___ PROVIDED RECORDS ___
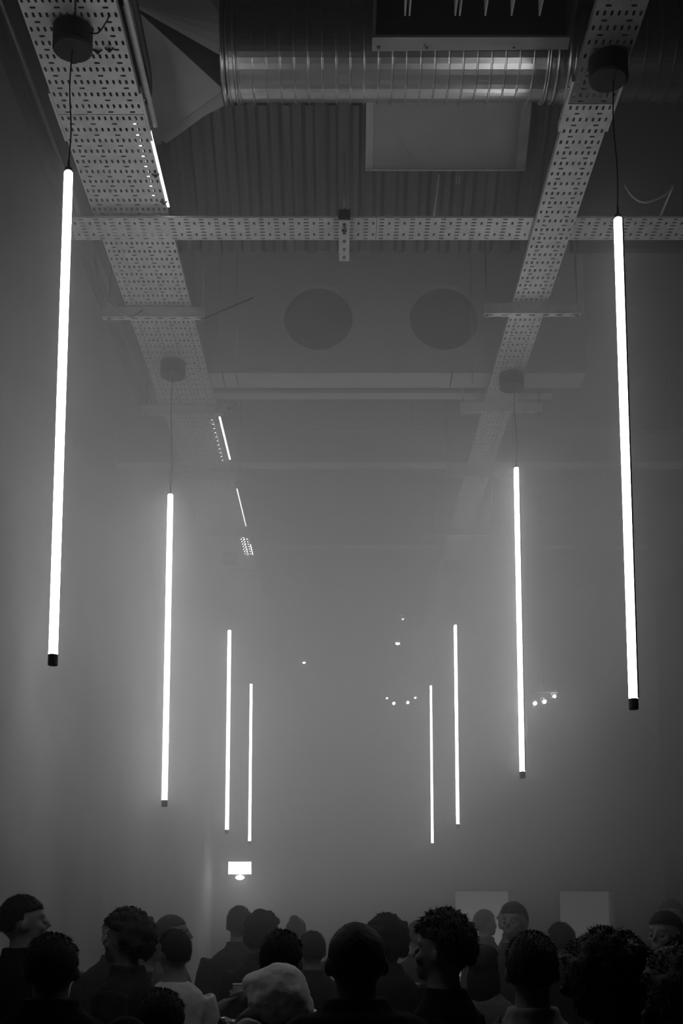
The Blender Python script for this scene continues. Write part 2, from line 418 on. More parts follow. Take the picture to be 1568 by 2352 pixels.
# ------------------------------------------------------------------ pendant tube lamps
TL = 1.95
_bm = bmesh.new(); revolve(_bm, [(-TL, .0175), (-.006, .0175), (0, .013)], n=10); bmesh.ops.recalc_face_normals(_bm, faces=_bm.faces)
ME_DIFF = bpy.data.meshes.new('diffuser'); _bm.to_mesh(ME_DIFF); _bm.free()
for p in ME_DIFF.polygons: p.use_smooth = True
ME_DIFF.materials.append(M_TUBE)
_bm = bmesh.new()
_o, _i = [], []
for _k in range(9):
    _a = R(-56 + 14 * _k); _o.append((.0215 * math.cos(_a), .0215 * math.sin(_a))); _i.append((.0183 * math.cos(_a), .0183 * math.sin(_a)))
_lp = _o + _i[::-1]; _A = [_bm.verts.new((x, y, -TL)) for x, y in _lp]; _B = [_bm.verts.new((x, y, -.003)) for x, y in _lp]
for _k in range(len(_lp)): _bm.faces.new((_A[_k], _A[(_k + 1) % len(_lp)], _B[(_k + 1) % len(_lp)], _B[_k]))
for _r in (_A, _B):
    for _k in range(8): _bm.faces.new((_r[_k], _r[_k + 1], _r[16 - _k], _r[17 - _k]))
bmesh.ops.recalc_face_normals(_bm, faces=_bm.faces)
ME_HOUSE = bpy.data.meshes.new('housing'); _bm.to_mesh(ME_HOUSE); _bm.free(); ME_HOUSE.materials.append(M_ALU)
_bm = bmesh.new(); revolve(_bm, [(-TL - .042, .0165), (-TL - .040, .0185), (-TL - .001, .0185)], n=16); bmesh.ops.recalc_face_normals(_bm, faces=_bm.faces)
ME_CAP = bpy.data.meshes.new('end_cap'); _bm.to_mesh(ME_CAP); _bm.free(); ME_CAP.materials.append(M_BLACK)
_bm = bmesh.new(); revolve(_bm, [(.001, .0135), (.014, .0135), (.020, .005), (.05, .004)], n=16); bmesh.ops.recalc_face_normals(_bm, faces=_bm.faces)
ME_TOP = bpy.data.meshes.new('top_cap'); _bm.to_mesh(ME_TOP); _bm.free(); ME_TOP.materials.append(M_BLACK)
_bm = bmesh.new(); revolve(_bm, [(-.095, .070), (-.088, .079), (-.004, .079), (0, .074)], n=36); bmesh.ops.recalc_face_normals(_bm, faces=_bm.faces)
ME_ROSE = bpy.data.meshes.new('canopy'); _bm.to_mesh(ME_ROSE); _bm.free(); ME_ROSE.materials.append(M_BLACK)
LAMPS = [(-1.08, 4.38, 4.695, -1, 'first'), (1.105, 4.45, 4.54, 1, 'first'), (-1.087, 7.30, 4.433, -1, 'second'), (1.115, 7.30, 4.609, 1, 'second'),
         (-1.095, 11.40, 4.548, -1, 'third'), (1.115, 11.40, 4.601, 1, 'third'), (-1.12, 14.55, 4.636, -1, 'fourth and farthest'), (1.11, 14.55, 4.614, 1, 'fourth and farthest')]
for x, y, zt, sd, nth in LAMPS:
    side = 'left' if sd < 0 else 'right'
    tz = LZ if sd < 0 else RZ
    t = empty('pendant_tube_lamp', (x, y, zt), 0, '%s glowing vertical tube lamp from the viewer in the %s row' % (nth, side), 'lamp', 'glowing tube lamps in two rows')
    link('diffuser', ME_DIFF, None, t)
    link('end_cap', ME_CAP, None, t); link('top_cap', ME_TOP, None, t)
    link('canopy', ME_ROSE, None, t, (.0 if sd < 0 else -.02, 0, tz - zt - .001))
    if sd > 0:
        link('housing', ME_HOUSE, None, t)
    c0 = tz - zt - .095
    wire('cable', [(0, 0, .045), (.004, .002, c0 * .35), (-.006, 0, c0 * .7), (0, 0, c0 + .006)], .0028, M_CABLE, t)
    if nth == 'first' and sd < 0:
        wire('safety_wire', [(.075, -.02, c0 + .06), (.11, -.03, c0 + .055), (.15, -.06, c0 + .085), (.158, -.07, c0 + .10)], .003, M_CABLE, t)
tagit(wire('power_cable', [(-1.06, 3.6, LZ - .006), (-1.07, 3.95, LZ - .008), (-1.03, 4.15, LZ - .012), (-1.05, 4.29, LZ - .02)], .005, M_CABLE), 'dark power cable lying under the left tray by the nearest lamp canopy', 'cable')

# ------------------------------------------------------------------ spiral ducts
def duct(name, xs, c, r, pitch, label, m=M_DUCT):
    t = empty(name, (xs[0], c[0], c[1]), 0, label, 'duct')
    prof = []; x = 0; L = xs[1] - xs[0]; k = 0
    while x < L:
        prof += [(x, r), (min(x + pitch * .80, L), r)]
        if x + pitch <= L:
            prof += [(x + pitch * .86, r + .011), (x + pitch * .90, r + .011), (x + pitch * .96, r)]
        x += pitch; k += 1
    p2 = []
    for q in prof:
        if not p2 or q[0] > p2[-1][0] + 1e-5: p2.append(q)
    bm = bmesh.new(); revolve(bm, p2, axis='x', n=56)
    o = finish(bm, 'spiral_pipe', m, t, False)
    return t
DC = (5.40, 6.02); DR = .225
d = duct('spiral_duct', (-.56, 1.16), DC, DR, .068, 'long ribbed round metal duct crossing above the trays')
for x in (.0, .035, 1.56, 1.60, 1.655):
    bm = bmesh.new(); revolve(bm, [(x, DR + .001), (x + .002, DR + .012), (x + .014, DR + .012), (x + .016, DR + .001)], axis='x', n=48, cap=False); finish(bm, 'flange_ring', M_DUCT, d, True)
d2 = duct('spiral_duct', (1.18, XR - .02), DC, DR - .002, .072, 'shade-darkened ribbed round duct carrying on right of the narrow tray', mat('shaded_duct_steel', 0.22, 0.35, 0.9, 0.10, 6, 0.03, 30))  # shade right of the tray put into a darker copy of the steel
# rectangular to round transition on the left end
t = empty('duct_transition', (-.945, 5.36, 6.06), 0, 'pale faceted metal piece joining a rectangular duct to the round one', 'duct')
bm = bmesh.new(); n = 32
rc = [(5.795, 5.83), (5.795, 6.33), (4.87, 6.33), (4.87, 5.83)]
ang0 = [-45, 45, 135, 225]
circ = []
for k in range(n):
    a = R(-90 + 360 * k / n)
    circ.append(bm.verts.new((-.56 + .945, DC[0] + math.cos(a) * DR - 5.36, DC[1] + math.sin(a) * DR - 6.06)))
cor = [bm.verts.new((0, p[0] - 5.36, p[1] - 6.06)) for p in rc]
q = n // 4
C0 = [v.co - Vector((.004, 0, 0)) for v in circ]; K0 = [v.co.copy() for v in cor]; bm.free()
def sheet(tris, name, m):
    b2 = bmesh.new(); cen = Vector((.2, 0.02, -.03))
    for tr in tris:
        f = [b2.verts.new(p) for p in tr]; g = [b2.verts.new(p + (cen - p).normalized() * .004) for p in tr]
        b2.faces.new(f); b2.faces.new(g[::-1])
        for i in range(3): b2.faces.new((f[i], f[(i + 1) % 3], g[(i + 1) % 3], g[i]))
    return finish(b2, name, m, t)
for c in range(4):
    for k0, k1, mm in ([(0, q, [M_LEDGE, M_SHEET, M_SHEET][c])] if c < 3 else [(0, int(q * .5), M_LEDGE), (int(q * .5), q, M_CEIL)]):  # lit and shaded corners put into the sheet colours
        sheet([(K0[c], C0[(c * q + k) % n], C0[(c * q + k + 1) % n]) for k in range(k0, k1)], 'corner_sheet', mm)
    sheet([(K0[c], C0[((c + 1) * q) % n], K0[(c + 1) % 4])], 'flat_sheet', [M_SHEET, M_SHEET, M_LEDGE, M_SHEET][c])  # front flat sheet coloured paler, as if lit
bm = bmesh.new(); tube(bm, [K0[0] + Vector((0, .012, 0)), C0[0] + Vector((0, .0, -.004))], [(.03, .006), (.024, .006)], 8, flat=(0, .35, 1)); finish(bm, 'lit_edge_strip', M_LEDGE, t)  # pale strip added to imitate the lit rear edge
box('flange', (-.03, .0, 4.84 - 5.36, 5.805 - 5.36, 5.80 - 6.06, 6.36 - 6.06), M_SHEET, t)
bm = bmesh.new(); revolve(bm, [(.355, DR + .002), (.358, DR + .016), (.378, DR + .016), (.382, DR + .002)], c=(0, DC[0] - 5.36, DC[1] - 6.06), axis='x', n=48, cap=False); finish(bm, 'collar', M_DUCT, t, True)
t = tagit(box('rectangular_duct', (-1.27, -.976, 4.87, 5.795, 5.83, 6.33), M_CEIL, None, .004), 'dark rectangular duct end above the left tray, feeding the faceted piece', 'duct')
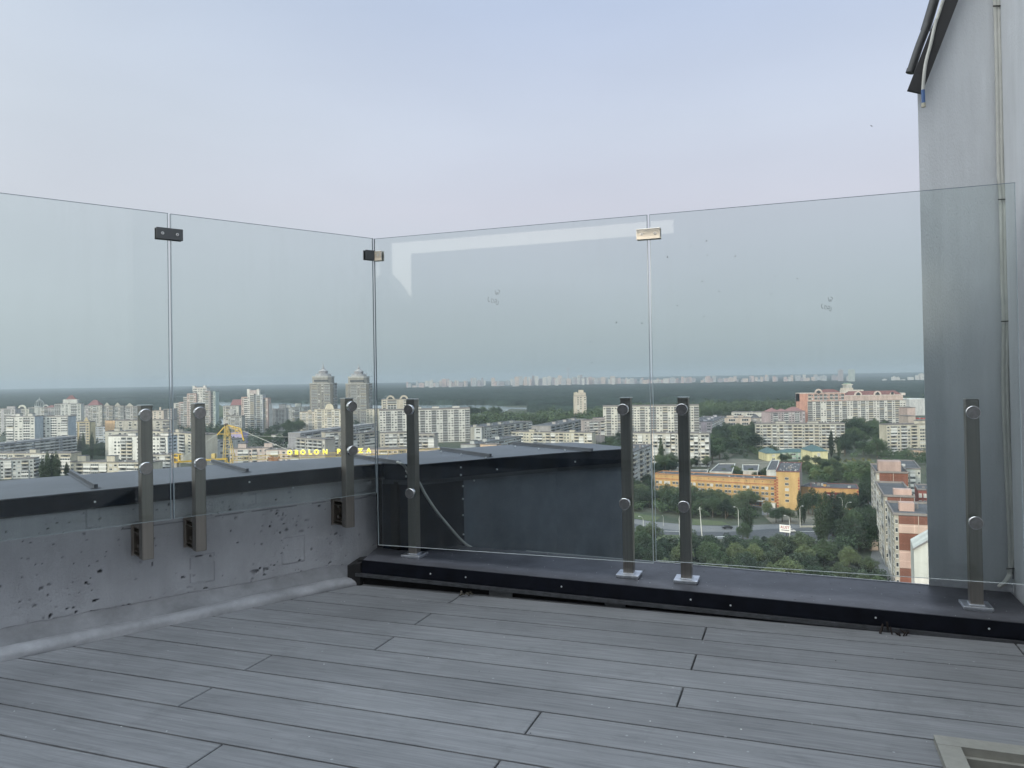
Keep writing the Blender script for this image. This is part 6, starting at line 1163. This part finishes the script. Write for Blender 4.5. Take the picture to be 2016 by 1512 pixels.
# riverside belt of big trees and far woods: masses nobody can count
def canopy(name, label, rows, fn_h, m, seed, xr, bump=1.0):
    """lumpy tree canopy over the ground between two depths"""
    D0, D1, nd, nx = rows; Ds = D0 * (D1 / D0) ** (np.arange(nd) / (nd - 1)); A = np.linspace(xr[0], xr[1], nx); DD, AA = np.meshgrid(Ds, A, indexing='ij'); X = DD * AA; Y = DD
    hh = fn_h(X, Y, DD, AA); l = (hnoise(X / 9, Y / 9, seed) * .55 + hnoise(X / 4.2, Y / 4.2, seed + 1) * .45) ; hh = hh * (1 - .45 * bump * (1 - l)) * (1 - .3 * (1 - hnoise(X / 60, Y / 90, seed + 2)))
    Z = np.where(fn_h(X, Y, DD, AA) > .5, hh, -.6) + G; v = np.stack([X, Y, Z], -1).reshape(-1, 3); idx = np.arange(nd * nx).reshape(nd, nx); f = np.stack([idx[:-1, :-1], idx[:-1, 1:], idx[1:, 1:], idx[1:, :-1]], -1).reshape(-1, 4)
    keep = (v[f][:, :, 2].max(1) > G); f = f[keep]; me = bpy.data.meshes.new(name); me.vertices.add(len(v)); me.vertices.foreach_set('co', v.ravel()); me.loops.add(f.size); me.loops.foreach_set('vertex_index', f.ravel()); me.polygons.add(len(f)); me.polygons.foreach_set('loop_start', np.arange(0, f.size, 4)); me.polygons.foreach_set('loop_total', np.full(len(f), 4)); me.update(calc_edges=True)
    me.materials.append(m); o = link(bpy.data.objects.new(name, me)); tag(o, label, 'woodland', kind='stuff'); return o
wood = leafA; wood2 = mat('far_woodland_leaves', (.022, .033, .027), .95, 0, noise=.75, nscale=.022, spec=.05, detail=12)
RIV = [[(at(x, y, G).x, at(x, y, G).y) for x, y in pts] for pts in ([(418, 791), (560, 794), (760, 798), (960, 797.5), (986, 800), (1010, 802.5), (990, 812), (900, 826), (700, 836), (560, 838), (430, 836)], [(1000, 802), (1060, 803), (1130, 803.5), (1130, 806.5), (1040, 806), (1000, 805)], [(1370, 806), (1420, 807), (1426, 809), (1412, 816), (1370, 819)], [(190, 793.2), (420, 791.4), (420, 793.4), (200, 794.6)])]
def in_poly_np(X, Y, P):
    c = np.zeros(X.shape, bool)
    for i in range(len(P)):
        (x0_, y0_), (x1_, y1_) = P[i], P[i - 1]
        if y0_ == y1_: continue
        c ^= ((y0_ > Y) != (y1_ > Y)) & (X < (x1_ - x0_) * (Y - y0_) / (y1_ - y0_) + x0_)
    return c
def far_h(X, Y, D, A):
    w = np.zeros(X.shape, bool)
    for P in RIV: w |= in_poly_np(X, Y, P)
    h = 15 + 5 * hnoise(X / 200, Y / 300, 50); h = np.where(hnoise(X / 420, Y / 600, 51) > .80, 2.0, h); h = np.where(w, 0, h)
    near = np.where(A < -.385, 1500, np.where(A < .02, 2050 + 250 * (A < -.2), np.where(A < .12, 1650, np.where(A < .3, 1750, 1500)))); return np.where(D < near, 0, h)
canopy('far_woodland', 'hazy dark woodland beyond the river reaching to the far high-rises', (1450, 5600, 330, 620), far_h, wood2, 60, (-.75, .62))
canopy('distant_plain_woods', 'bluish woods fading into the horizon haze', (5700, 15000, 90, 260), lambda X, Y, D, A: 8 + 8 * hnoise(X / 1500, Y / 900, 70) + np.where(A > .1, 38 * np.clip((D - 8000) / 6000, 0, 1), 0), wood2, 71, (-.75, .62), bump=.7)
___
Check all the records above and select each line where the string "pixels" is found.

| TASK OUTPUT |
The Blender Python script for this scene continues. Write part 2, from line 418 on. More parts follow. Take the picture to be 1568 by 2352 pixels.
Keep writing the Blender script for this image. This is part 6, starting at line 1163. This part finishes the script. Write for Blender 4.5. Take the picture to be 2016 by 1512 pixels.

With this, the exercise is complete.